Lopiccolo also said that insurers are introducing new directors and officers insurance policies.
“There are new products for independent directors that are non-rescindable,” Lopiccolo said. “Previously D & O; policies were rescindable: Those policies stated that if the insurer knew about fraud going on at a company they wouldn’t have issued the policy.”
Stock Market Rules
Stock exchanges also have moved to install their own audit committee rules governing public companies listed on their markets.
“For NYSE companies, all audit committee members must be independent, while Nasdaq companies may have one non-independent director on the audit committee,” said Sam Wild, partner in charge of accounting and auditing at Santa Monica accounting firm Stonefield Josephson Inc.
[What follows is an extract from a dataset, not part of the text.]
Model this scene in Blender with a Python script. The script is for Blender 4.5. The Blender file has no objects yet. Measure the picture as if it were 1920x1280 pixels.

For smaller companies not trading on the NYSE or Nasdaq, audit committee rules aren’t as clear-cut. For small companies that don’t have a separately established audit committee, the board becomes the audit committee.
“In our case D & O; went up, but not by much,” in the wake of the new rules, said Autobytel’s Printer. Autobytel has seven board members, with all but one,Chief Executive Jeffrey Schwartz,independent.
Printer said he was upbeat overall about the effects of Sarbanes-Oxley.
“It will cost us more in time and money,all of us (public companies) will end up spending more time and money,” Printer said. “But eventually it will lead to greater transparency. Once company results become more transparent, investor confidence will come back.”